Clermont Northeastern High School’s National Honor Society advisor Steve Thompson, top right, and NHS Vice President Natalie Hoerth, bottom right, discuss the Magnified Giving grant with NEST Executive Director Evangeline DeVol, bottom left, during an online presentation in May. (Photo curtsy Magnified Giving.)

CNE Magnified Giving grant helps feather NEST

By Dick Maloney

Clermont Northeastern High School’s National Honor Society has strengthened the district’s partnership with a community learning center, at a crucial time for education.

The National Honor Society donated $1,000 to NEST Community Learning Center as part of the Magnified Giving Program. CNE and NEST began collaborating during the 2020-2021 school year to keep development going after children leave campus. NEST is based in Loveland and has been working with students in that district since its founding in 2016.

NEST operates mobile units – repurposed RVS, park-and-ride buses etc … - and takes them into the communities they serve. There, they provide nutrition and tutoring help in a calm, quiet environment. NEST, in fact, stands for Nutrition and Education in a Safe Environment equals Transformation. NEST has approximately 200 volunteers – trained, screened and certified – who work with the students.

During an online presentation in May, CNE National Honor Society faculty advisor Steve Thompson explained the importance of NEST, and why the group chose it as the beneficiary of its efforts.

“This was an easy pick for us with the fact that NEST works right in our backyard … the fact that they were founded in March of 2016 with the mission to address the academic and non-academic barriers that perpetuate the cycle of generational poverty within suburban communities and as we look at what's all going on this year with remote learning and talk about NEST taking remote learning to another level, they're bringing the classroom to the front doors of students houses, or wherever they may need to be,” Thompson said.

When most schools went to remote learning n the spring of 2020, Thompson said, more than 3 million students “completely went off the grid,” meaning they were not logging in to school sessions.

“Those are the future leaders of this country and so that's a need that needs to be addressed and needs to be addressed quickly and urgently,” he said.

Natalie Hoerth, the CNE National Honor Society vice president for 2020-2021, said the group chose NEST because “it struck them the most.”

“One thing that connected us to this organization was they give resources to students in need, so that the kids will be on the same playing field when it comes to education and so that they will all be given the same chance as others,” Hoerth said.

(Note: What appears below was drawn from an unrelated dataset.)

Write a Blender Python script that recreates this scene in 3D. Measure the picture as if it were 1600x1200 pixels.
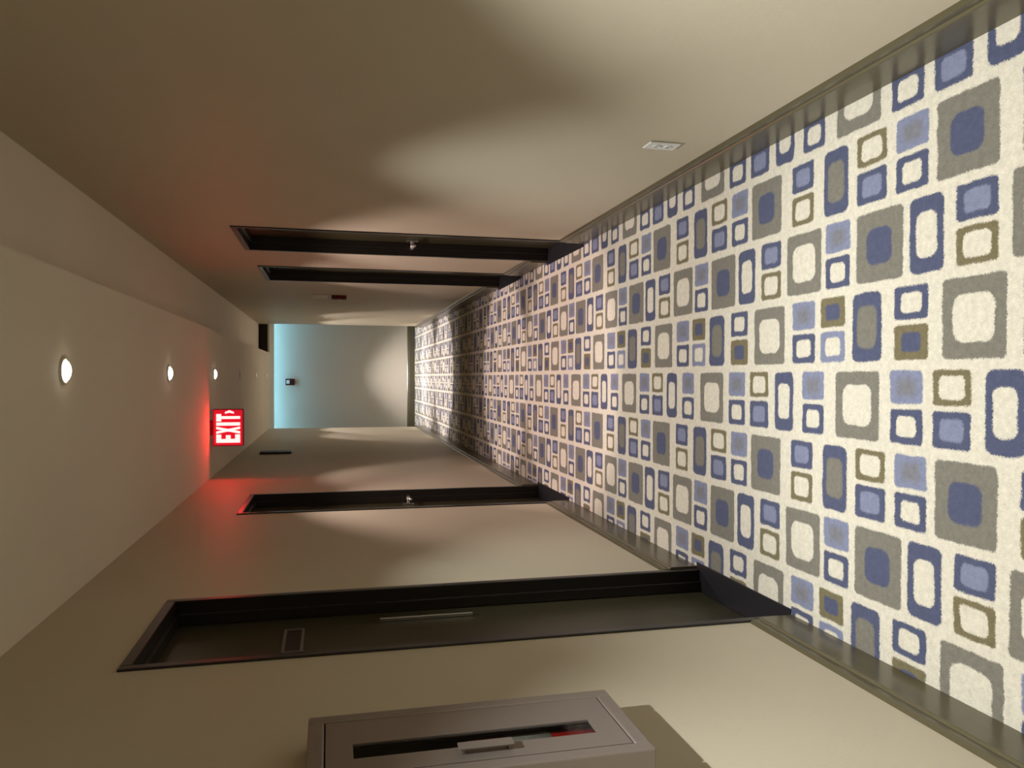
import bpy, bmesh, math
from mathutils import Matrix, Vector

for o in list(bpy.data.objects):
    bpy.data.objects.remove(o, do_unlink=True)
scene = bpy.context.scene
C = scene.collection

# ------------------------------------------------------------------ camera
# x = right across the hall, y = forward along the hall, z = up.
# The photograph is held sideways: world "up" points to the left of the frame.
CAM_H = 1.53
PITCH = math.radians(13.31)
YAW = math.radians(0.51)
F_PX = 1205.0
fwd_h = Vector((-math.sin(YAW), math.cos(YAW), 0))
right = Vector((math.cos(YAW), math.sin(YAW), 0))
fwd = (fwd_h * math.cos(PITCH) + Vector((0, 0, -math.sin(PITCH)))).normalized()
down = fwd.cross(right).normalized()
if down.z > 0:
    down = -down
cam_d = bpy.data.cameras.new('camera')
cam_d.sensor_fit = 'HORIZONTAL'
cam_d.sensor_width = 36.0
cam_d.lens = F_PX / 1600.0 * 36.0
cam_d.clip_start = 0.02
cam = bpy.data.objects.new('camera', cam_d)
C.objects.link(cam)
m = Matrix((down, right, -fwd)).transposed().to_4x4()
m.translation = Vector((0, 0, CAM_H))
cam.matrix_world = m
scene.camera = cam

# ------------------------------------------------------------------ world + exposure
w = bpy.data.worlds.new('world')
scene.world = w
w.use_nodes = True
w.node_tree.nodes['Background'].inputs[0].default_value = (0.0, 0.0, 0.0, 1)
w.node_tree.nodes['Background'].inputs[1].default_value = 0.0
vs = scene.view_settings
vs.view_transform = 'Standard'
vs.look = 'None'
vs.gamma = 1.0
vs.use_curve_mapping = False
vs.exposure = 0.0

# lamp colours and powers of the downlights (watts): narrow beam, wide spill
NEAR_COL = (0.95, 1.0, 1.05)
MID_COL = (1.0, 0.82, 0.84)
FAR_COL = (1.0, 0.92, 0.97)

# ------------------------------------------------------------------ helpers
def new_obj(name, mesh, mat=None, parent=None, smooth=False):
    o = bpy.data.objects.new(name, mesh)
    C.objects.link(o)
    if mat is not None:
        mesh.materials.append(mat)
    if parent is not None:
        o.parent = parent
    if smooth:
        for p in mesh.polygons:
            p.use_smooth = True
    return o

def empty(name, loc=(0, 0, 0)):
    o = bpy.data.objects.new(name, None)
    o.empty_display_size = 0.05
    o.location = loc
    C.objects.link(o)
    return o

def tag(o, label=None, cat=None, group=None, kind=None):
    if label: o['label'] = label
    if cat: o['category'] = cat
    if group: o['group'] = group
    if kind: o['kind'] = kind
    return o

class MB:
    """collects simple solids, then becomes one mesh object"""
    def __init__(self):
        self.bm = bmesh.new()
    def box(self, x0, x1, y0, y1, z0, z1, bevel=0.0, seg=2):
        x0, x1 = min(x0, x1), max(x0, x1)
        y0, y1 = min(y0, y1), max(y0, y1)
        z0, z1 = min(z0, z1), max(z0, z1)
        r = bmesh.ops.create_cube(self.bm, size=1.0)
        vv = r['verts']
        for v in vv:
            v.co = Vector((x0 + (v.co.x + .5) * (x1 - x0), y0 + (v.co.y + .5) * (y1 - y0), z0 + (v.co.z + .5) * (z1 - z0)))
        if bevel > 0:
            ee = list({e for v in vv for e in v.link_edges})
            bmesh.ops.bevel(self.bm, geom=ee, offset=bevel, segments=seg, profile=0.5, affect='EDGES')
        return self
    def prism(self, pts, axis, a0, a1):
        """pts: 2-D outline; extruded along axis 'x','y','z' from a0 to a1"""
        def co(p, a):
            if axis == 'x': return (a, p[0], p[1])
            if axis == 'y': return (p[0], a, p[1])
            return (p[0], p[1], a)
        b0 = [self.bm.verts.new(co(p, a0)) for p in pts]
        b1 = [self.bm.verts.new(co(p, a1)) for p in pts]
        n = len(pts)
        fs = [self.bm.faces.new(b0), self.bm.faces.new(b1[::-1])]
        for i in range(n):
            j = (i + 1) % n
            fs.append(self.bm.faces.new((b0[j], b0[i], b1[i], b1[j])))
        bmesh.ops.recalc_face_normals(self.bm, faces=fs)
        return self
    def lathe(self, prof, center=(0, 0, 0), axis='z', seg=32):
        """prof: (radius, height) list; closed ends when radius is 0"""
        rings = []
        cx, cy, cz = center
        def co(r, h, a):
            u, v = r * math.cos(a), r * math.sin(a)
            if axis == 'z': return (cx + u, cy + v, cz + h)
            if axis == 'x': return (cx + h, cy + u, cz + v)
            return (cx + u, cy + h, cz + v)
        for r, h in prof:
            if r < 1e-6:
                rings.append([self.bm.verts.new(co(0, h, 0))])
            else:
                rings.append([self.bm.verts.new(co(r, h, 2 * math.pi * k / seg)) for k in range(seg)])
        fs = []
        for a, b in zip(rings[:-1], rings[1:]):
            for k in range(seg):
                l = (k + 1) % seg
                if len(a) == 1 and len(b) == 1: continue
                if len(a) == 1: fs.append(self.bm.faces.new((a[0], b[k], b[l])))
                elif len(b) == 1: fs.append(self.bm.faces.new((a[k], b[0], a[l])))
                else: fs.append(self.bm.faces.new((a[k], b[k], b[l], a[l])))
        bmesh.ops.recalc_face_normals(self.bm, faces=fs)
        return self
    def tube(self, path, r, seg=10):
        pts = [Vector(p) for p in path]
        rings = []
        for i, p in enumerate(pts):
            t = (pts[min(i + 1, len(pts) - 1)] - pts[max(i - 1, 0)]).normalized()
            up = Vector((0, 0, 1)) if abs(t.z) < .9 else Vector((1, 0, 0))
            s = t.cross(up).normalized(); q = s.cross(t)
            rings.append([self.bm.verts.new(p + s * r * math.cos(2 * math.pi * k / seg) + q * r * math.sin(2 * math.pi * k / seg)) for k in range(seg)])
        fs = [self.bm.faces.new(rings[0]), self.bm.faces.new(rings[-1][::-1])]
        for a, b in zip(rings[:-1], rings[1:]):
            for k in range(seg):
                l = (k + 1) % seg
                fs.append(self.bm.faces.new((a[k], a[l], b[l], b[k])))
        bmesh.ops.recalc_face_normals(self.bm, faces=fs)
        return self
    def build(self, name, mat, parent=None, smooth=False):
        me = bpy.data.meshes.new(name)
        self.bm.normal_update()
        self.bm.to_mesh(me)
        self.bm.free()
        o = new_obj(name, me, mat, parent, smooth)
        return o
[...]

National Honor Society President Hollie Daniel was unable to participate in the online presentation, but said earlier this year, “We wanted to do something that helps underprivileged kids and something that involves education as well, and NEST was like the perfect organization for that, and they also work with our school, so that makes it easier to do community service with them as well.”

DeVol praised CNE, saying the she is even looking for a home in the district, and said the money would be put into enhanced program for academics for specifically literacy, “because we know that kids have got to at least be able to read and write on a sixth-grade level if they're ever going to survive on their own.” She also noted that some of the students with whom they work have fallen three to three-and-a-half years behind in their education.

National Honor Society members for 2020-2021 were Hollie Daniel, Natalie Hoerth, Stone McDowell, Nick Craig, Abby Silvers, Claire Stenger, Austin Yeager, Livv Amann, Summit Northrup, Macy Brown, Adin Lopez, Emma Stephan, Kody Becker, Brooklyn Booth, Lauren Best, Hailey Stegemann and Grace Thompson. 

Magnified Giving, based in Evendale, was started by Roger Grein in 2008 to help young people recognize needs in the community and show them how to use their own time, talent and treasure to address those needs. Magnified Giving involves students in the grant-making process, touching their hearts and minds in the process, and ultimately supporting dozens of nonprofits each year with passionate student volunteers and Magnified Giving funds. Students in Clermont County had the chance to support multiple nonprofits through this process.

This was the second year CNE has been involved with Magnified Giving. In 2019, they donated to Racing4Vets and Pilot Dogs. Racing 4Vets, based in Springdale, partners with the Veterans Administration and allows chosen veterans with post traumatic stress disorder or traumatic brain injury to recreate race vehicles (in this case, karts) and then race them. Pilot Dogs trains pets to be service animals.